Trump’s intervention
It is in this context that US President Donald Trump’s increasingly explicit warnings to the Islamic Republic should be understood.
Earlier today, Trump issued a direct message to Iranian protesters on Truth Social, urging them to “KEEP PROTESTING–TAKE OVER YOUR INSTITUTIONS,” announcing that he has cancelled all meetings with Iranian officials, and declaring that “HELP IS ON ITS WAY” if the killing of protesters does not stop.
This marks a notable escalation in both tone and signalling.
Trump has now repeatedly framed continued repression as a red line, stating that the United States will not tolerate mass killings of civilians.
It is unlikely that US planners would ignore the lessons of Israel’s recent 12-day campaign against Iran, a campaign in which American forces ultimately participated and which demonstrated both the reach and the limits of strikes narrowly focused on infrastructure.

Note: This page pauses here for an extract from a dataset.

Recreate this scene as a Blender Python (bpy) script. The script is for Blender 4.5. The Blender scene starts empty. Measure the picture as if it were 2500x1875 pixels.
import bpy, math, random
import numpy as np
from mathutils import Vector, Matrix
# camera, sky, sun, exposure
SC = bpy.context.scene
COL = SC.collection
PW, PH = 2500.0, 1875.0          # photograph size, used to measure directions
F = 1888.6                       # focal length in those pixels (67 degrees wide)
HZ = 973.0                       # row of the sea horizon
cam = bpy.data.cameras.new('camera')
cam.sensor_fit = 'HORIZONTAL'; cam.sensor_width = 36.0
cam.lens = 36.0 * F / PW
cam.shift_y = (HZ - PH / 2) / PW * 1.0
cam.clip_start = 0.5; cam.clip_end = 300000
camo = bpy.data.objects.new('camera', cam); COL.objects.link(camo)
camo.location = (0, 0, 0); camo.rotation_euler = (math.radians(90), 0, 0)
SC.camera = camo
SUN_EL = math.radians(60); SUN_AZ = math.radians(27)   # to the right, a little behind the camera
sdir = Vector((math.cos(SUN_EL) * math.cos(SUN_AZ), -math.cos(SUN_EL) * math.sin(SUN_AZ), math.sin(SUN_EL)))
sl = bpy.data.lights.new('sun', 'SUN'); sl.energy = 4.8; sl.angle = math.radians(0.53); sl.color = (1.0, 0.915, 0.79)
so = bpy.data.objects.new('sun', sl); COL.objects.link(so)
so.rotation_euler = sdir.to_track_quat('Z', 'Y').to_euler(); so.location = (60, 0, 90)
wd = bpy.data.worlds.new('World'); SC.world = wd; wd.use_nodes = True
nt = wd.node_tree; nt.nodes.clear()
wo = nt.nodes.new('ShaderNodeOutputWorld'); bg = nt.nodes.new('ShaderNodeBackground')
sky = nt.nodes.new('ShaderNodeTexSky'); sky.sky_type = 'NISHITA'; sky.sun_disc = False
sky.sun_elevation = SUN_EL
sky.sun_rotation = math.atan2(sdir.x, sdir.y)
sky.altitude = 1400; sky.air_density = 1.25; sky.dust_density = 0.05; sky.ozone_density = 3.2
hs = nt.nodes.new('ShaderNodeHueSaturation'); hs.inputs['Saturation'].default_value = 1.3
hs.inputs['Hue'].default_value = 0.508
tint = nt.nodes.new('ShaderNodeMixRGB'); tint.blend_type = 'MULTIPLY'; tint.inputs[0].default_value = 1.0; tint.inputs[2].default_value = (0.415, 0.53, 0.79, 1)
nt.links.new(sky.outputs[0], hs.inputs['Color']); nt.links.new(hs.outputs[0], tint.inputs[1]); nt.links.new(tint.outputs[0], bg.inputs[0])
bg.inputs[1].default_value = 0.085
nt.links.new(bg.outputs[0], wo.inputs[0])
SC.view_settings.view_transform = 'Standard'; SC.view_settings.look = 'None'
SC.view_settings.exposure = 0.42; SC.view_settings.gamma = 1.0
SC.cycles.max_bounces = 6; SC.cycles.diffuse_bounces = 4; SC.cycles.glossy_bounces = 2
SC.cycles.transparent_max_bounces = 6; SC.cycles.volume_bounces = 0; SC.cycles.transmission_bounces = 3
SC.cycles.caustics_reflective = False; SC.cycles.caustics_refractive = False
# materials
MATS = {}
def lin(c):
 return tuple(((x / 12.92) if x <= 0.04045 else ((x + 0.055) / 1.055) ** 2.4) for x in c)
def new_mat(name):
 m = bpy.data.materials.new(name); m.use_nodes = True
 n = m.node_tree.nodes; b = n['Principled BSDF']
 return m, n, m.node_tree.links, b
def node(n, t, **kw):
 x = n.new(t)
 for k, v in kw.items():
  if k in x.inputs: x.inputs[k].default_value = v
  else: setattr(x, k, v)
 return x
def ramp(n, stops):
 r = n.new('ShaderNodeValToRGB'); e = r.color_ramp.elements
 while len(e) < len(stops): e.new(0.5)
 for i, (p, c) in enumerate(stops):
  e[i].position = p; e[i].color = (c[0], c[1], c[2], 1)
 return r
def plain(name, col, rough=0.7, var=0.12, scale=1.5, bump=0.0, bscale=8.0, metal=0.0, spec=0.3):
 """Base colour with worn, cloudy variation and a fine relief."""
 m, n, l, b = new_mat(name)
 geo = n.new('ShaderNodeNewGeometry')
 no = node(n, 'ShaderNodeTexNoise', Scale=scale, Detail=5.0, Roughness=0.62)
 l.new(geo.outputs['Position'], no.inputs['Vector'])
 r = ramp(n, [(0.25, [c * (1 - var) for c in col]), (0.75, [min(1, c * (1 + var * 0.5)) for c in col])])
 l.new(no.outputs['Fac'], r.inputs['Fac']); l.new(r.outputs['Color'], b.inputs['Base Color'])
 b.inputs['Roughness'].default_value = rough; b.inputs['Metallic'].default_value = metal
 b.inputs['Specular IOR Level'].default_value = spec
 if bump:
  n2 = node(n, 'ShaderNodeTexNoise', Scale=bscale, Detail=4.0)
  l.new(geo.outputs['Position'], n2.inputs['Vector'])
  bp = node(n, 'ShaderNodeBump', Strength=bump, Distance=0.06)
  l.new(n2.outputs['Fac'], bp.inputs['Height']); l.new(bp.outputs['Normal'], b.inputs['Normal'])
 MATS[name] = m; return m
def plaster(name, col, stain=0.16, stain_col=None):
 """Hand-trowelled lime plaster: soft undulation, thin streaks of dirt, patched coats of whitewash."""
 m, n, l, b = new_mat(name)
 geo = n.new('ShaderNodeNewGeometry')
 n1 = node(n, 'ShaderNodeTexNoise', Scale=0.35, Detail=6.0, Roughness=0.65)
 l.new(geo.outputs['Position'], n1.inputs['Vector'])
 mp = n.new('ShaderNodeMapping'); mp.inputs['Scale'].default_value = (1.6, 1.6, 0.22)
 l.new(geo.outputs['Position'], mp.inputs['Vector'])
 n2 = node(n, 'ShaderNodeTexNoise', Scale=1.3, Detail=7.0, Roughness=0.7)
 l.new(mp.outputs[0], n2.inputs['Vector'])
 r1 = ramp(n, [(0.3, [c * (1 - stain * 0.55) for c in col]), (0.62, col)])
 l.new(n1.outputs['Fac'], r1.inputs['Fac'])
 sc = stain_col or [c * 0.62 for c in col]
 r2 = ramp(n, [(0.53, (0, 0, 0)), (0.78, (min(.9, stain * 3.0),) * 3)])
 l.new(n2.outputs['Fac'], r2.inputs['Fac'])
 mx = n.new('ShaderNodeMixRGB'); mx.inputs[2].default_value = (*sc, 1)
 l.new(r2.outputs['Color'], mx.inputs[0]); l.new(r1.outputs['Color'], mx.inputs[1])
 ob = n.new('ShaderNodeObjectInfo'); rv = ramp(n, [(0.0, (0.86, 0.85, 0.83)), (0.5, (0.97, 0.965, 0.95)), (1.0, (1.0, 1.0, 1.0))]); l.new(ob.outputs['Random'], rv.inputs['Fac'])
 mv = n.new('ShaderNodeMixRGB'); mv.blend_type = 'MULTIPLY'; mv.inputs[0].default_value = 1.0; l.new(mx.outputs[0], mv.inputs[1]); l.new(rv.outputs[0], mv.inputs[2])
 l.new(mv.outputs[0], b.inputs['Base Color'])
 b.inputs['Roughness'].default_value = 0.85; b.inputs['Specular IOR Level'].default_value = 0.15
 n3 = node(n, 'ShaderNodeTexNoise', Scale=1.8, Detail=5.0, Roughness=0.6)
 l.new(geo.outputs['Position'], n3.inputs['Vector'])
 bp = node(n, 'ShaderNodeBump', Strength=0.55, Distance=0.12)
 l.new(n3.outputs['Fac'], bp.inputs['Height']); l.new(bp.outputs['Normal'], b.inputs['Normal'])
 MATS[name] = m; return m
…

Any strategy under consideration would likely be shaped less by symbolic targets than by the regime’s security architecture itself: the institutions, decision-making structures, and coercive networks that sustain repression.
Whether such pressure remains declaratory or translates into action, the signal is unmistakable: the regime’s own conduct has pushed the crisis beyond routine diplomacy and into active contingency planning.
Change in strategic terrain
The comparison most often drawn is with 2009. But the analogy is misleading.
The Green Movement was largely urban, middle-class, and procedural in its demands. It challenged an election outcome, not the foundational legitimacy of the system itself. The current movement contests the regime’s right to rule altogether.
Nor does this moment resemble many leaderless uprisings of the past century, which fractured under pressure or collapsed into ideological ambiguity. What distinguishes the present phase is the growing convergence around a figure and a direction.
Reza Pahlavi, the son of Iran’s last shah—whose reign ended in February 1979 following the revolution led by Ruhollah Khomeini—appears to be functioning, through popular recognition rather than formal appointment, as a focal point for disparate strands of opposition.
Whatever one’s view of monarchy, the presence of an identifiable political centre of gravity marks an important departure from previous cycles of unrest.
For now, the Islamic Republic retains formidable coercive capacity. Revolution does not guarantee swift collapse. What it does guarantee is a change in the strategic terrain.
The question is no longer whether the regime can suppress protests tonight, but whether it can sustain governance tomorrow, next month, or next year under unrelenting strain.